Babylon is concretely exemplified in the nations and the various other principalities - as in the Roman Empire, as in the USA - but Jerusalem is the parable for the Church of Jesus Christ, for the new or renewed Israel, for the priestly nation living both within and apart from the nations and powers of this world. Jerusalem is visibly exemplified as an embassy among the principalities - sometimes secretly, sometimes openly - or as a pioneer community - sometimes latently, sometimes notoriously - or as a prophetic society - sometimes discreetly, sometimes audaciously. And the life of Jerusalem, institutionalized in Christ's Church (which is never to be uncritically equated with ecclesiastical structures professing the name of the Church) is marvelously dynamic. Constantly changing in her appearances and forms, she is incessantly being rendered new, spontaneous, transcendent, paradoxical, improvised, radical, ecumenical, free.

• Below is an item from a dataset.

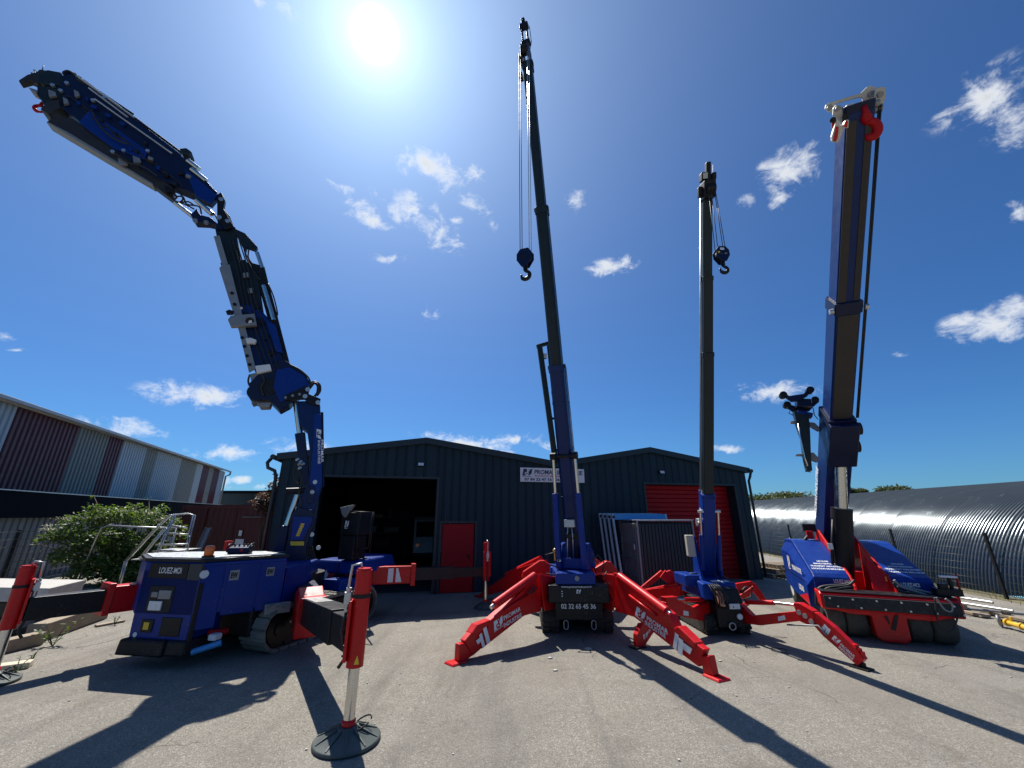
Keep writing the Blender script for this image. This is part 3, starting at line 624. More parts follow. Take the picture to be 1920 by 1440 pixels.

In beholding some specific society or nation in history - like America - we must recognize the symbolic juxtaposition of the two biblical societies, Babylon and Jerusalem. Their contiguity signifies the convergence of confrontation or, indeed, collision of the apocalyptic and the eschatological events through which the past is consummated and the future is apprehended within the immediate scope and experience of that particular nation. It is in relation to these impending apocalyptic omens and imminent eschatological signs, in a time and in a place, that the body of the Church - and the person who is a Christian - decides and acts.